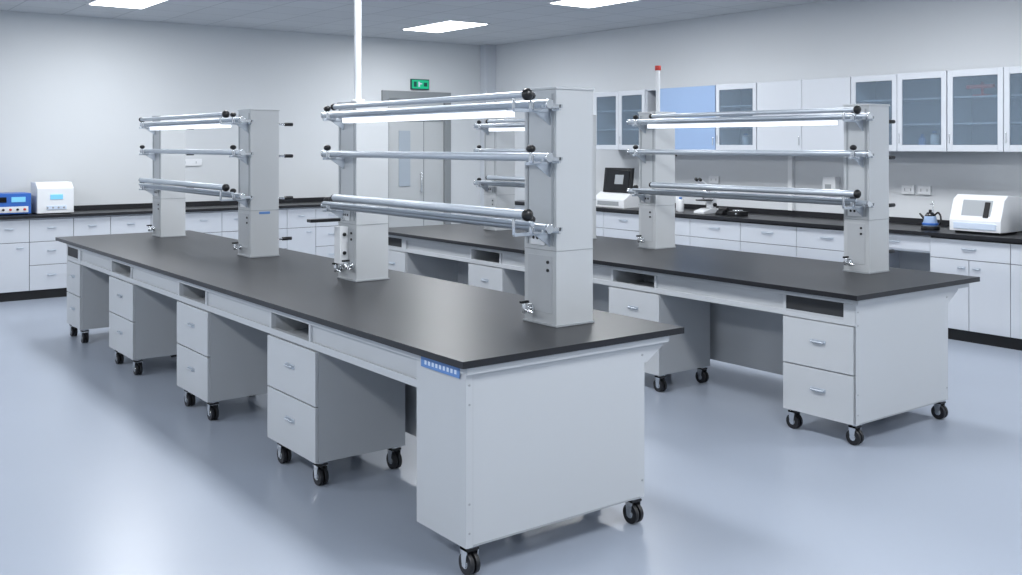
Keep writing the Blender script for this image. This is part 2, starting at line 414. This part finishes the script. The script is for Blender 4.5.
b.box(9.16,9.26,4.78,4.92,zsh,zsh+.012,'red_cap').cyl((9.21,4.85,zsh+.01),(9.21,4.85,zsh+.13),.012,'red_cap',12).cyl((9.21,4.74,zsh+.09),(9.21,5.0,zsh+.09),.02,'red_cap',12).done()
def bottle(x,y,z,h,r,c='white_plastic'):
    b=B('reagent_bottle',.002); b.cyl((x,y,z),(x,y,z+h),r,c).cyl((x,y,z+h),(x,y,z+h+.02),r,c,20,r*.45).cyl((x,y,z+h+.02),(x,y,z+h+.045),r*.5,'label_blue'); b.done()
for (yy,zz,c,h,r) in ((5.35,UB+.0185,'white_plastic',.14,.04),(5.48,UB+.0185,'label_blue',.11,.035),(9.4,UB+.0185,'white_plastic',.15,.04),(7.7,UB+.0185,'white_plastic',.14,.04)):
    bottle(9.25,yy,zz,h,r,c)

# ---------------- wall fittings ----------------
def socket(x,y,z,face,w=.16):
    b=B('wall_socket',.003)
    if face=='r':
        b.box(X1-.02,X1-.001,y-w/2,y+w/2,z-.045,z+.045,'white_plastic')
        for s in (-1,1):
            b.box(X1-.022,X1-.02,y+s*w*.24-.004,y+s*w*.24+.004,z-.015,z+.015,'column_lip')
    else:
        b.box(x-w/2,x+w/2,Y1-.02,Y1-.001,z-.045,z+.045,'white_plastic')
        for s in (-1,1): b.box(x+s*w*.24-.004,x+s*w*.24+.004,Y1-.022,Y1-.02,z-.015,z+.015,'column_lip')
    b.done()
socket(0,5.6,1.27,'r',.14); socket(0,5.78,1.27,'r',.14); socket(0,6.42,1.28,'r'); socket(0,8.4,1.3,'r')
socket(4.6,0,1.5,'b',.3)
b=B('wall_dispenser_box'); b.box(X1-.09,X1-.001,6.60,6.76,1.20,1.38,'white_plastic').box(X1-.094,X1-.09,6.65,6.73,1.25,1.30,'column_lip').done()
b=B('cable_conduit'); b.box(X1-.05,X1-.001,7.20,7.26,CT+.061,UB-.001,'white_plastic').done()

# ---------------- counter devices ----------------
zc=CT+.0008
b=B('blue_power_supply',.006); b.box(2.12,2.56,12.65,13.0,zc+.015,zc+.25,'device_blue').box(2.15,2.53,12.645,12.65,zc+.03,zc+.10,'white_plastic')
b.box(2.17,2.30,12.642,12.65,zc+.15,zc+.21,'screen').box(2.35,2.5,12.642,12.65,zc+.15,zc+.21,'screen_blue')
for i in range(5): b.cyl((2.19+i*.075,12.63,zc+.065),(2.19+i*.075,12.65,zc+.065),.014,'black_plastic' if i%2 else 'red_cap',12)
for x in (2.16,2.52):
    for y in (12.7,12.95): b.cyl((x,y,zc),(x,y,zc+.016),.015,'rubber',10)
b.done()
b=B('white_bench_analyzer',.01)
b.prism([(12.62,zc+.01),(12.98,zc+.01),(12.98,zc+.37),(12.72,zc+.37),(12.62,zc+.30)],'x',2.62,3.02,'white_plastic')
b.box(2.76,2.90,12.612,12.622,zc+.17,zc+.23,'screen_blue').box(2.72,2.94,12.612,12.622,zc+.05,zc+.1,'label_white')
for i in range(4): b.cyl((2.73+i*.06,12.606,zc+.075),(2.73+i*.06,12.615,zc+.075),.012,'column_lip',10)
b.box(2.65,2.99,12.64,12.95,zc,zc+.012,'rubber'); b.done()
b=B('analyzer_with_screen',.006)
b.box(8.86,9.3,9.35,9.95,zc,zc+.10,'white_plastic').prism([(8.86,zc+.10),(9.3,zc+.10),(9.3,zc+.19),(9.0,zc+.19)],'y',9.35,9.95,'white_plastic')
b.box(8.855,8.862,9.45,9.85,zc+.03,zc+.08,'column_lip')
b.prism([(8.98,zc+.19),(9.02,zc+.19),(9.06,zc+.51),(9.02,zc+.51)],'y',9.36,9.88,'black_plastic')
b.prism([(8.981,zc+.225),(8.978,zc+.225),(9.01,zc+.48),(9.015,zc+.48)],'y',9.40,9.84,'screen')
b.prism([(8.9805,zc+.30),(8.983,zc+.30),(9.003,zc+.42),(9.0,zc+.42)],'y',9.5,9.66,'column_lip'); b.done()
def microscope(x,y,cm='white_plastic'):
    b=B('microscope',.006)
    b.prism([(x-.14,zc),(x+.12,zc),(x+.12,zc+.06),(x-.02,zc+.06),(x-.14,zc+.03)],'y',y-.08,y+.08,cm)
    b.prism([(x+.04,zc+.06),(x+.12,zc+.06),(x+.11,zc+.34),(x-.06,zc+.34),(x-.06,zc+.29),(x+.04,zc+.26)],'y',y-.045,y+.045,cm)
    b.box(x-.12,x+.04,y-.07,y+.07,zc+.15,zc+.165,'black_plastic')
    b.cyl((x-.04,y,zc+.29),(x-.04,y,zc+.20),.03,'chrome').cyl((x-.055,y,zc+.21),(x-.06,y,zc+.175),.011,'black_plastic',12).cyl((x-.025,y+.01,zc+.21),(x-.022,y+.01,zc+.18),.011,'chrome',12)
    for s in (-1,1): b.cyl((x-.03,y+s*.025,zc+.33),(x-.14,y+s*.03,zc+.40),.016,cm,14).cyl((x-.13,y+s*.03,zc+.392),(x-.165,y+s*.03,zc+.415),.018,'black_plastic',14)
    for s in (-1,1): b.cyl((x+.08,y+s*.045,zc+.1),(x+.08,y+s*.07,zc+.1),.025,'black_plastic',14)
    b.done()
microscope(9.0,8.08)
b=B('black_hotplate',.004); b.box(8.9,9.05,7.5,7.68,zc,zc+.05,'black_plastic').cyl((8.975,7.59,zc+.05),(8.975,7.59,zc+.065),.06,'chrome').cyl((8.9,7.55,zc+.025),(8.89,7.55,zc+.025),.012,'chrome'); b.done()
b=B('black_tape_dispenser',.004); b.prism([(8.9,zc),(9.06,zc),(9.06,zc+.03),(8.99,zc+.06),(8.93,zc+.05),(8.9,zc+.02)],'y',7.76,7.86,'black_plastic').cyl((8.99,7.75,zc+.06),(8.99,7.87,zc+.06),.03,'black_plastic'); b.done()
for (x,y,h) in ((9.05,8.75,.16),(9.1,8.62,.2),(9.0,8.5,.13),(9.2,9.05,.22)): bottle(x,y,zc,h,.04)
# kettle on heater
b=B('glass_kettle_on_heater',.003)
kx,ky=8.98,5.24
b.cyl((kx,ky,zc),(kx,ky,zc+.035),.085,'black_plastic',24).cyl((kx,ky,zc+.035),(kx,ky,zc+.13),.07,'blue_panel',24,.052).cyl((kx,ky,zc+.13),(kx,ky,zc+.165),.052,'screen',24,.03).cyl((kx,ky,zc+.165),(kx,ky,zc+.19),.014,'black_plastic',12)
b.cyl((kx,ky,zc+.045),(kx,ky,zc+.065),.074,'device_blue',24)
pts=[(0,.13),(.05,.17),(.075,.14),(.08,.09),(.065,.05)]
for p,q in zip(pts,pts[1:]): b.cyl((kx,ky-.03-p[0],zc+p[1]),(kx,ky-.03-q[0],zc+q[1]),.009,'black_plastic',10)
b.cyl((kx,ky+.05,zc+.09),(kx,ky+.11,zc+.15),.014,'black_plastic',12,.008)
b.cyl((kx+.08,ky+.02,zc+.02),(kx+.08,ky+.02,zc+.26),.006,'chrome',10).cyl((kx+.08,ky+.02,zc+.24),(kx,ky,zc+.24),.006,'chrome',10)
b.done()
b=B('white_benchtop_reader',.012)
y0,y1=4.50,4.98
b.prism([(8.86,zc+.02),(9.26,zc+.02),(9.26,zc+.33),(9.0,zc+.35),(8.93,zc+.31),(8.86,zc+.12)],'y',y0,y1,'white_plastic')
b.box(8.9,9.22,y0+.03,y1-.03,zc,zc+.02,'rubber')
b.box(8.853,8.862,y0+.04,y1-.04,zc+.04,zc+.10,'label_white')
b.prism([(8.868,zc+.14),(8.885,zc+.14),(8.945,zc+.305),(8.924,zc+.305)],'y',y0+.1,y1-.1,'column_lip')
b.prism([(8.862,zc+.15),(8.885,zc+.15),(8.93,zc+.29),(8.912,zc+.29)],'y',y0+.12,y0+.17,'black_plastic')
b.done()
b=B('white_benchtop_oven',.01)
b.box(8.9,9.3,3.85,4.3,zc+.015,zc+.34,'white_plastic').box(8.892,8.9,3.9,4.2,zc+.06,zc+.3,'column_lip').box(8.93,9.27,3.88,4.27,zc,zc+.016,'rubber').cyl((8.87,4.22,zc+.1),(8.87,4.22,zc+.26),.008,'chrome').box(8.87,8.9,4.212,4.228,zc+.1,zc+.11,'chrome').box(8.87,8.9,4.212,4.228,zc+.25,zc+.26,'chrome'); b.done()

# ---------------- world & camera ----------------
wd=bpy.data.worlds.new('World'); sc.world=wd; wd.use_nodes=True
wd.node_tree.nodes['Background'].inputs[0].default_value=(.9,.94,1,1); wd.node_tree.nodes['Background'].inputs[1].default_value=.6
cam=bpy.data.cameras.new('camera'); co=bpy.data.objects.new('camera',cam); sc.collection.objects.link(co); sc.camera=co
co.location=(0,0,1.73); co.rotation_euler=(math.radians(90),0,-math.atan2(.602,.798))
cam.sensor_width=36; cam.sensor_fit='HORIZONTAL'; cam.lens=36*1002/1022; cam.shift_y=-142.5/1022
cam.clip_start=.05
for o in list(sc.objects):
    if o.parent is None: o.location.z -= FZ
_ _ _
Exercise description – Leave out any pictures and return exactly the lines from the beginning of the data through the line with "bottle(9.25,yy,zz,h,r,c)", inclusive.

Result of the task –
Keep writing the Blender script for this image. This is part 2, starting at line 414. This part finishes the script. The script is for Blender 4.5.
b.box(9.16,9.26,4.78,4.92,zsh,zsh+.012,'red_cap').cyl((9.21,4.85,zsh+.01),(9.21,4.85,zsh+.13),.012,'red_cap',12).cyl((9.21,4.74,zsh+.09),(9.21,5.0,zsh+.09),.02,'red_cap',12).done()
def bottle(x,y,z,h,r,c='white_plastic'):
    b=B('reagent_bottle',.002); b.cyl((x,y,z),(x,y,z+h),r,c).cyl((x,y,z+h),(x,y,z+h+.02),r,c,20,r*.45).cyl((x,y,z+h+.02),(x,y,z+h+.045),r*.5,'label_blue'); b.done()
for (yy,zz,c,h,r) in ((5.35,UB+.0185,'white_plastic',.14,.04),(5.48,UB+.0185,'label_blue',.11,.035),(9.4,UB+.0185,'white_plastic',.15,.04),(7.7,UB+.0185,'white_plastic',.14,.04)):
    bottle(9.25,yy,zz,h,r,c)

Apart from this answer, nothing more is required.